A SKULL IN CONNEMARA
by Martin McDonagh
Western Theatre Conspiracy
Waterfront Theatre, Granville Island
June 2-18
$22/$16
604-257-0366 or www.festivalboxoffice.com

Martin McDonagh won’t likely win any awards from chambers of commerce or bureaus of tourism in the remote northwest of Ireland where he sets his bleak, violent comedies of contemporary Irish life. But the plays themselves, including The Cripple of Inishmaan and The Beauty Queen of Leenane, have garnered multiple prizes and made McDonagh, a Londoner born to Irish parents, hugely successful.

Often compared to Irish master playwright John Synge for his plays’ ironies, settings and rich dialect, McDonagh cites as his actual models David Mamet and Quentin Tarantino.

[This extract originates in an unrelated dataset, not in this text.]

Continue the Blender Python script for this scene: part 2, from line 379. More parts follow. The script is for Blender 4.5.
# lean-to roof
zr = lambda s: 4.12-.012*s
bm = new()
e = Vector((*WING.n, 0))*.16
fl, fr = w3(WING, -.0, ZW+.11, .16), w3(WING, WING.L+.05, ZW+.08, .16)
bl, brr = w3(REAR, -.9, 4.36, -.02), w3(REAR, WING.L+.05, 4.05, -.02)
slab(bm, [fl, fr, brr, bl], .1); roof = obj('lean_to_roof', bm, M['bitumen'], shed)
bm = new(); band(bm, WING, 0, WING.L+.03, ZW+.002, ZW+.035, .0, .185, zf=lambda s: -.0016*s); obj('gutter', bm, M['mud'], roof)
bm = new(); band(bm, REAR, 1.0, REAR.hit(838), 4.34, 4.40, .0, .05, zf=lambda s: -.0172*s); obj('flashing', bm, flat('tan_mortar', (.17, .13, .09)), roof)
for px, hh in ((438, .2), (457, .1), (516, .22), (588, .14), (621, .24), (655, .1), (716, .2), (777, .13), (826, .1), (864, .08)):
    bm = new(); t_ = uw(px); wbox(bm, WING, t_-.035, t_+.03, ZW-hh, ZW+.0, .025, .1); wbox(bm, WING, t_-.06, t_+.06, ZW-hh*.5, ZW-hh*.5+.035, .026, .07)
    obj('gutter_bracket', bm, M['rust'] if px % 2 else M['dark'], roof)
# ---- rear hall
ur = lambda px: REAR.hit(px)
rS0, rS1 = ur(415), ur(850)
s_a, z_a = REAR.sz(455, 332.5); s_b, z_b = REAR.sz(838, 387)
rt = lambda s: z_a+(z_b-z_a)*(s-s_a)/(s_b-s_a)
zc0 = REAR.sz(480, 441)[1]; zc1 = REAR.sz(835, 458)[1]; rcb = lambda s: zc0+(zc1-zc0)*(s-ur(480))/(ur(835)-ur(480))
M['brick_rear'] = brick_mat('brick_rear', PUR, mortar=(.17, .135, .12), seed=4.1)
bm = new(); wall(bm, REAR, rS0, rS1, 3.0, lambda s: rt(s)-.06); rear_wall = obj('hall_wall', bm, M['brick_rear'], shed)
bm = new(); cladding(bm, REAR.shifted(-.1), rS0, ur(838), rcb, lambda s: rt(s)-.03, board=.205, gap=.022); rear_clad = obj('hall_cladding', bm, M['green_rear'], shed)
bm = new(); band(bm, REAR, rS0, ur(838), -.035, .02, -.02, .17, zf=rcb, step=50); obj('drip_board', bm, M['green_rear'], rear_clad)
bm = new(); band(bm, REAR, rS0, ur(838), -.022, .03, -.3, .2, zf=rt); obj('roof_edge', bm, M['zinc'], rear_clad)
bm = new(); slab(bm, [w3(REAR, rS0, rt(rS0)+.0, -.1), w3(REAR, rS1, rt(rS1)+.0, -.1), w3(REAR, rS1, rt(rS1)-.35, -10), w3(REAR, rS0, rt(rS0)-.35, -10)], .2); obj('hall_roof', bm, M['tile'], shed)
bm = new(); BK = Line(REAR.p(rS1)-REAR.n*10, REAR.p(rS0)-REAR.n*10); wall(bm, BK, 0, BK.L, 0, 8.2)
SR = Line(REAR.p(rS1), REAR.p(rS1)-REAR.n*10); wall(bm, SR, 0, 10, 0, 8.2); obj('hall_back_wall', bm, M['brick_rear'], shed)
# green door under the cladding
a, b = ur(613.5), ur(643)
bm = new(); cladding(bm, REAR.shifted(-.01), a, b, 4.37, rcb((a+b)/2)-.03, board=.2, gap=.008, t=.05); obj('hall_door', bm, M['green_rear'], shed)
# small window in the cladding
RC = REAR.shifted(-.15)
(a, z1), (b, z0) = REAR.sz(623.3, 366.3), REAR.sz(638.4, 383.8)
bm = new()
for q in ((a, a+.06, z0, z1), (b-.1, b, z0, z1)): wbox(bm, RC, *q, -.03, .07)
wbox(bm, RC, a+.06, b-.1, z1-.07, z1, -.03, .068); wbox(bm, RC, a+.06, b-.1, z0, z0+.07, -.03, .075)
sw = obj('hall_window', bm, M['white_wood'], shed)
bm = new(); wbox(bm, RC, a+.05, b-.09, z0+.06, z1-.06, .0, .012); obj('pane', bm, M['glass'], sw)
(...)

A Skull in Connemara shows the influence of all three, capturing small-time Irish men and women through the prism of booze and blarney, petty ambition, casual violence and hilariously absurd dialogue.

Richard Wolfe’s Western Theatre Conspiracy production brings McDonagh’s world vividly alive in all its dark comic grotesquery.

Rural Connemara is nowheresville, a place so backward that once every year Mick Dowd (William Samples) digs up the bones of the dead from the local churchyard to make room for new corpses. This year’s bones include those of his own wife, killed seven years earlier in an accident caused by his “drink driving.”

Mostly, Mick sits in his shack drinking poteen and gossiping with neighbour Maryjohnny (Wendy Morrow Donaldson), a bingo addict who sells “idjit Yanks” phony memorabilia from a locally shot John Wayne movie. Mick’s assistant at the graveyard is Maryjohnny’s feckless, angry, none too bright teenage grandson Mairtin (Johann Helf), whose claim to fame is once having cooked a live hamster. They’re joined by Mairtin’s bullying older brother (Adam Henderson), a constable who aspires to solve major crimes like his TV idol, Quincy.

Mysteries abound, including rumours that Mick’s wife’s death might have been murder. But where is her body? And whatever happens to those bones after he digs them up?

The plot takes some delirious twists and turns but the main pleasures of this piece are its gloriously absurd language and texture. The churchyard scene evokes Shakespeare’s gravediggers unearthing Yorick’s skull. But instead of Hamlet’s philosophizing, McDonagh has Mairtin thoughtfully observing, “You can stick yer fingers right in their eyes,” and wondering, “Where does yer t’ing go when you die?”

Later, we watch Mick demonstrate how to avoid drowning in your own vomit when you go to bed drunk, and hear an argument about whether you can write out a murder confession with a fluorescent bingo pen.

The acting is terrific, especially by the three men who deliver all the comic colours of the richly vulgar colloquial speech with its “feckin’” this and “feckin’” that. Kudos to David Roberts’ moody set with its working graveyard and to stage manager Anne Taylor who has to rebury the dead after every show and clean up the shards of skulls smashed to smithereens in the drunken orgy of violence that pretty much sums up a typical Saturday night in Connemara.